__Directive__:
Word for word, set down the records and skip each picture.

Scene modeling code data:
-=-=-

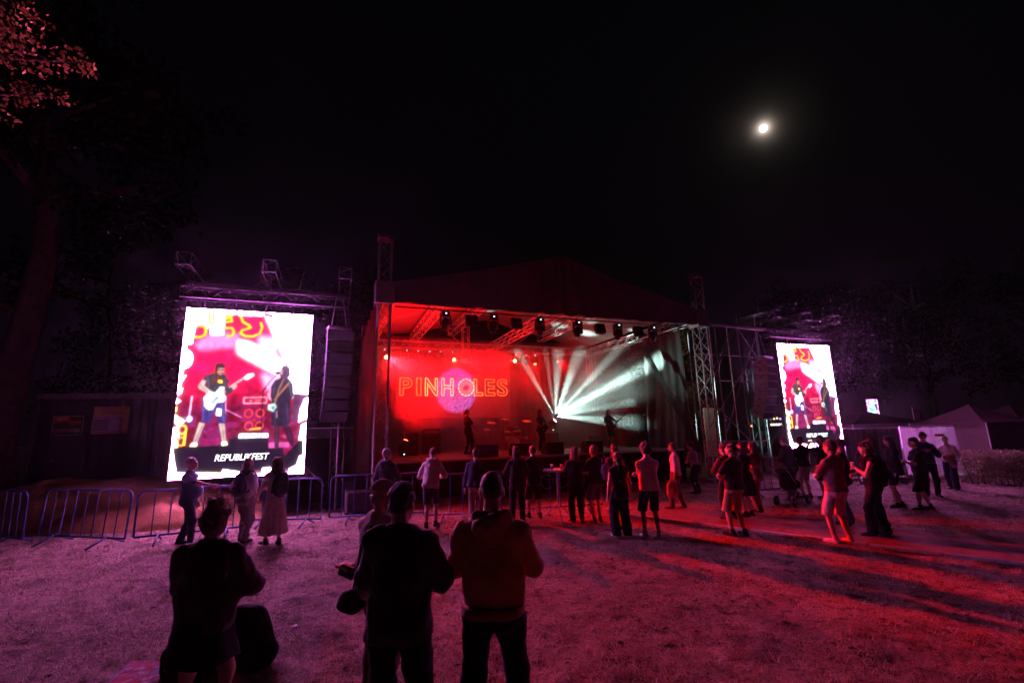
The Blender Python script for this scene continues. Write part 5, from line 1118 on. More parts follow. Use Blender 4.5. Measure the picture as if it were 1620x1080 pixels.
def guitar(label, c, axis, face, scale, cn, cc, bass=False):
    """c body centre, axis along the neck, face outward normal"""
    a = Vector(axis).normalized(); nrm = Vector(face); nrm = (nrm - a * nrm.dot(a)).normalized(); up = nrm.cross(a); c = Vector(c)
    t = thing('electric_guitar', label, 'guitar', tuple(c), 0, 'guitars held by the musicians')
    out = [(-.22, 0), (-.21, .09), (-.14, .155), (-.05, .15), (.0, .115), (.06, .125), (.13, .17), (.17, .15), (.13, .07), (.13, -.04), (.16, -.12), (.10, -.15), (.02, -.11), (-.06, -.145), (-.15, -.155), (-.21, -.10)]
    m = mat('guitar_' + cn, cc, rough=.25, var=.05, spec=.6); MB().prism([(x * scale, y * scale) for x, y in out], c - nrm * .02, a, up, .04).build('guitar_body', m, t)
    L = (.62 if not bass else .74) * scale; q = c + a * .1 * scale + nrm * .026; ne = MB(); Rm = Matrix((a, up, nrm)).transposed()
    ne.box(q + a * L / 2, (L, .05, .022), Rm, .004); ne.build('neck', mat('maple', (.35, .22, .12), rough=.4), t)
    MB().prism([(0, -.025), (.05, -.045), (.17, -.05), (.19, .0), (.14, .05), (.03, .035)], q + a * L - nrm * .01, a, up, .018).build('headstock', m, t)
    for k in (-.05, .04): MB().box(c + a * k + nrm * .026, (.03, .075, .012), Rm).build('pickup', BLACKP, t)
    MB().box(c - a * .12 * scale + nrm * .026, (.03, .08, .016), Rm).build('bridge', ALU, t)
    return t
# ------------------------------------------------------------------ crowd barriers
def barrier(label, a, b, h=1.08, lean=0.0):
    a, b = Vector((*a, 0)), Vector((*b, 0)); d = b - a; L = d.length; d.normalize(); n_ = Vector((-d.y, d.x, 0)); up = (Vector((0, 0, 1)) + n_ * lean).normalized()
    t = thing('crowd_barrier', label, 'barrier', tuple(a), math.atan2(d.y, d.x), 'blue crowd barriers')
    P_ = lambda x, z: a + d * x + up * z
    R_ = .14; pts = [P_(0, .16)] + [P_(0, h - R_)] + [P_(R_ - R_ * math.cos(t_), h - R_ + R_ * math.sin(t_)) for t_ in (.4, .8, 1.2)] + [P_(R_, h)] + [P_(L - R_, h)] + [P_(L - R_ + R_ * math.sin(t_), h - R_ + R_ * math.cos(t_)) for t_ in (.4, .8, 1.2)] + [P_(L, h - R_), P_(L, .16), P_(0, .16)]
    MB().tube(pts, .021, 8).build('frame', BLUE, t)
    nb = max(3, round(L / .29))
    for i in range(1, nb): bar('upright', t, P_(L * i / nb, .16), P_(L * i / nb, h), .012, BLUE, 6)
    for x in (L * .2, L * .8):
        f_ = MB(); f_.tube([P_(x, .17) + n_ * .0, a + d * x + n_ * .36 + Vector((0, 0, .015))], .018, 6); f_.tube([P_(x, .17), a + d * x - n_ * .36 + Vector((0, 0, .015))], .018, 6); f_.build('foot', BLUE, t)
    for z_ in (.35, .8): MB().tube([P_(L, z_), P_(L + .05, z_), P_(L + .05, z_ - .06)], .008, 5).build('hook', STEEL, t)
    return t
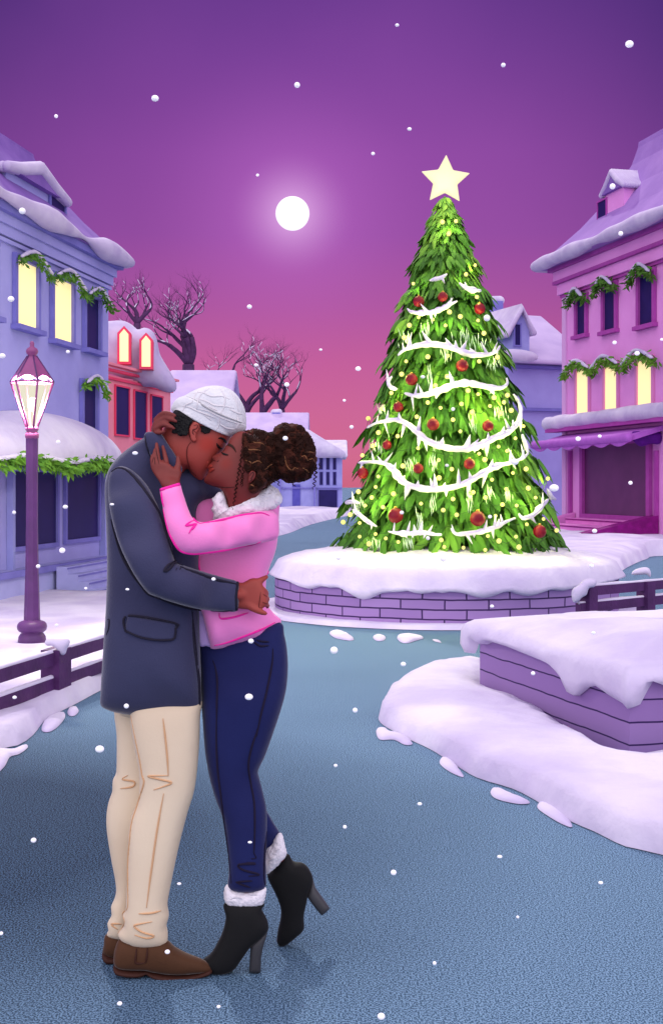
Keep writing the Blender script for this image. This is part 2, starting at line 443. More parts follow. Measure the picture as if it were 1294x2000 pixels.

-=-=-

__The answer__:
The Blender Python script for this scene continues. Write part 5, from line 1118 on. More parts follow. Use Blender 4.5. Measure the picture as if it were 1620x1080 pixels.
def guitar(label, c, axis, face, scale, cn, cc, bass=False):
    """c body centre, axis along the neck, face outward normal"""
    a = Vector(axis).normalized(); nrm = Vector(face); nrm = (nrm - a * nrm.dot(a)).normalized(); up = nrm.cross(a); c = Vector(c)
    t = thing('electric_guitar', label, 'guitar', tuple(c), 0, 'guitars held by the musicians')
    out = [(-.22, 0), (-.21, .09), (-.14, .155), (-.05, .15), (.0, .115), (.06, .125), (.13, .17), (.17, .15), (.13, .07), (.13, -.04), (.16, -.12), (.10, -.15), (.02, -.11), (-.06, -.145), (-.15, -.155), (-.21, -.10)]
    m = mat('guitar_' + cn, cc, rough=.25, var=.05, spec=.6); MB().prism([(x * scale, y * scale) for x, y in out], c - nrm * .02, a, up, .04).build('guitar_body', m, t)
    L = (.62 if not bass else .74) * scale; q = c + a * .1 * scale + nrm * .026; ne = MB(); Rm = Matrix((a, up, nrm)).transposed()
    ne.box(q + a * L / 2, (L, .05, .022), Rm, .004); ne.build('neck', mat('maple', (.35, .22, .12), rough=.4), t)
    MB().prism([(0, -.025), (.05, -.045), (.17, -.05), (.19, .0), (.14, .05), (.03, .035)], q + a * L - nrm * .01, a, up, .018).build('headstock', m, t)
    for k in (-.05, .04): MB().box(c + a * k + nrm * .026, (.03, .075, .012), Rm).build('pickup', BLACKP, t)
    MB().box(c - a * .12 * scale + nrm * .026, (.03, .08, .016), Rm).build('bridge', ALU, t)
    return t
# ------------------------------------------------------------------ crowd barriers
def barrier(label, a, b, h=1.08, lean=0.0):
    a, b = Vector((*a, 0)), Vector((*b, 0)); d = b - a; L = d.length; d.normalize(); n_ = Vector((-d.y, d.x, 0)); up = (Vector((0, 0, 1)) + n_ * lean).normalized()
    t = thing('crowd_barrier', label, 'barrier', tuple(a), math.atan2(d.y, d.x), 'blue crowd barriers')
    P_ = lambda x, z: a + d * x + up * z
    R_ = .14; pts = [P_(0, .16)] + [P_(0, h - R_)] + [P_(R_ - R_ * math.cos(t_), h - R_ + R_ * math.sin(t_)) for t_ in (.4, .8, 1.2)] + [P_(R_, h)] + [P_(L - R_, h)] + [P_(L - R_ + R_ * math.sin(t_), h - R_ + R_ * math.cos(t_)) for t_ in (.4, .8, 1.2)] + [P_(L, h - R_), P_(L, .16), P_(0, .16)]
    MB().tube(pts, .021, 8).build('frame', BLUE, t)
    nb = max(3, round(L / .29))
    for i in range(1, nb): bar('upright', t, P_(L * i / nb, .16), P_(L * i / nb, h), .012, BLUE, 6)
    for x in (L * .2, L * .8):
        f_ = MB(); f_.tube([P_(x, .17) + n_ * .0, a + d * x + n_ * .36 + Vector((0, 0, .015))], .018, 6); f_.tube([P_(x, .17), a + d * x - n_ * .36 + Vector((0, 0, .015))], .018, 6); f_.build('foot', BLUE, t)
    for z_ in (.35, .8): MB().tube([P_(L, z_), P_(L + .05, z_), P_(L + .05, z_ - .06)], .008, 5).build('hook', STEEL, t)
    return t
Keep writing the Blender script for this image. This is part 2, starting at line 443. More parts follow. Measure the picture as if it were 1294x2000 pixels.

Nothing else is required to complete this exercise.